**Problem requirements**. Without the pictures, extract every line from the start of the material to the line containing "S.view_settings.gamma=1.32", both ends included.

**Supplied material**.
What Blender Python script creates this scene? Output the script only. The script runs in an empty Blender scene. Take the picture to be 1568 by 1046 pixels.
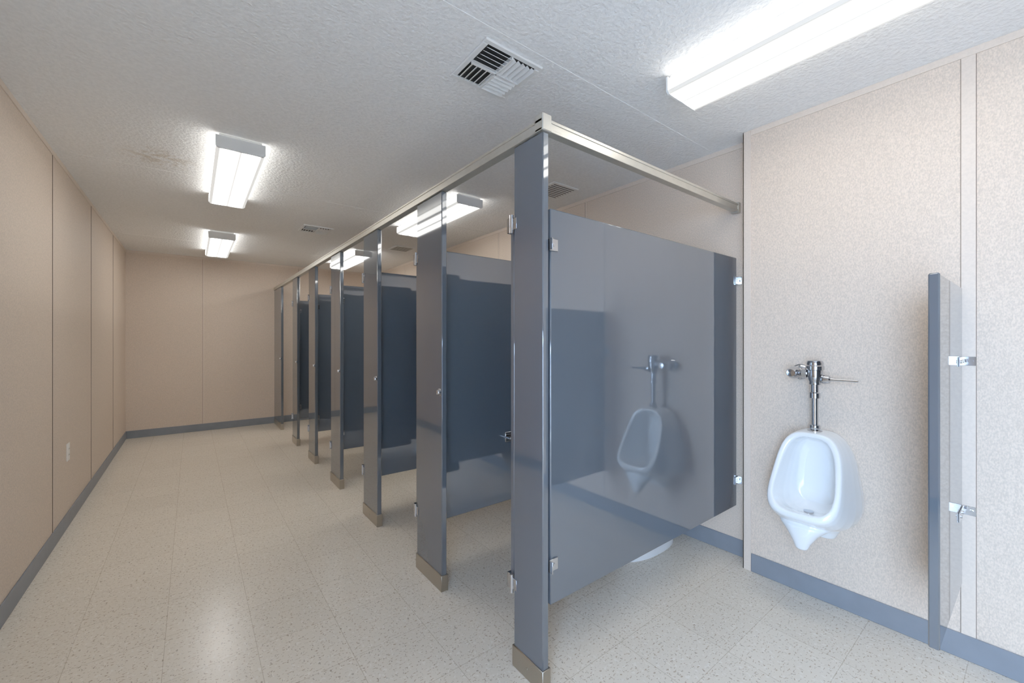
import bpy, bmesh, math
from mathutils import Vector, Matrix
S=bpy.context.scene
S.view_settings.view_transform='Standard'
S.view_settings.look='None'
S.view_settings.exposure=1.36
S.view_settings.gamma=1.32

# ------------------------------------------------------------- materials
def srgb(r,g,b):
    f=lambda c:(c/255/12.92) if c/255<=.04045 else ((c/255+.055)/1.055)**2.4
    return (f(r),f(g),f(b),1)
def mat(name,col,rough=.5,metal=0,ior=1.5,bump=0,bscale=100,bstretch=(1,1,1),var=0,coat=0,bd=.004):
    m=bpy.data.materials.new(name); m.use_nodes=True
    nt=m.node_tree; p=nt.nodes['Principled BSDF']
    p.inputs['Base Color'].default_value=col
    p.inputs['Roughness'].default_value=rough
    p.inputs['Metallic'].default_value=metal
    p.inputs['IOR'].default_value=ior
    p.inputs['Coat Weight'].default_value=coat
    p.inputs['Coat Roughness'].default_value=.05
    if bump or var:
        tc=nt.nodes.new('ShaderNodeTexCoord'); mp=nt.nodes.new('ShaderNodeMapping')
        mp.inputs['Scale'].default_value=bstretch
        nt.links.new(tc.outputs['Object'],mp.inputs['Vector'])
        n=nt.nodes.new('ShaderNodeTexNoise'); n.inputs['Scale'].default_value=bscale
        n.inputs['Detail'].default_value=3
        nt.links.new(mp.outputs['Vector'],n.inputs['Vector'])
        if bump:
            b=nt.nodes.new('ShaderNodeBump'); b.inputs['Strength'].default_value=bump
            b.inputs['Distance'].default_value=bd
            nt.links.new(n.outputs['Fac'],b.inputs['Height'])
            nt.links.new(b.outputs['Normal'],p.inputs['Normal'])
        if var:
            mx=nt.nodes.new('ShaderNodeMix'); mx.data_type='RGBA'; mx.name='varmix'
            r=nt.nodes.new('ShaderNodeMapRange'); r.inputs['From Min'].default_value=.35; r.inputs['From Max'].default_value=.65
            nt.links.new(n.outputs['Fac'],r.inputs['Value'])
            nt.links.new(r.outputs['Result'],mx.inputs['Factor'])
            mx.inputs['A'].default_value=tuple(c*(1-var) for c in col[:3])+(1,)
            mx.inputs['B'].default_value=tuple(min(1,c*(1+var)) for c in col[:3])+(1,)
            nt.links.new(mx.outputs['Result'],p.inputs['Base Color'])
    return m
WALL=srgb(212,191,171)
M_wall=mat('vinyl_wall_panel',WALL,.6,bump=.22,bscale=230,bstretch=(1,1,.55),var=.13)
M_trim=mat('wall_trim_vinyl',srgb(216,197,179),.5,var=.04,bscale=120)
M_seam=mat('panel_seam_dark',srgb(112,94,80),.8,var=.1,bscale=20)  # dark brown of the joint lines between wall panels
M_base=mat('rubber_baseboard',srgb(114,119,127),.45,var=.05,bscale=10)
M_part=mat('partition_enamel',srgb(74,82,91),.04,ior=2.0,var=.02,bscale=3)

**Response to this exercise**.
What Blender Python script creates this scene? Output the script only. The script runs in an empty Blender scene. Take the picture to be 1568 by 1046 pixels.
import bpy, bmesh, math
from mathutils import Vector, Matrix
S=bpy.context.scene
S.view_settings.view_transform='Standard'
S.view_settings.look='None'
S.view_settings.exposure=1.36
S.view_settings.gamma=1.32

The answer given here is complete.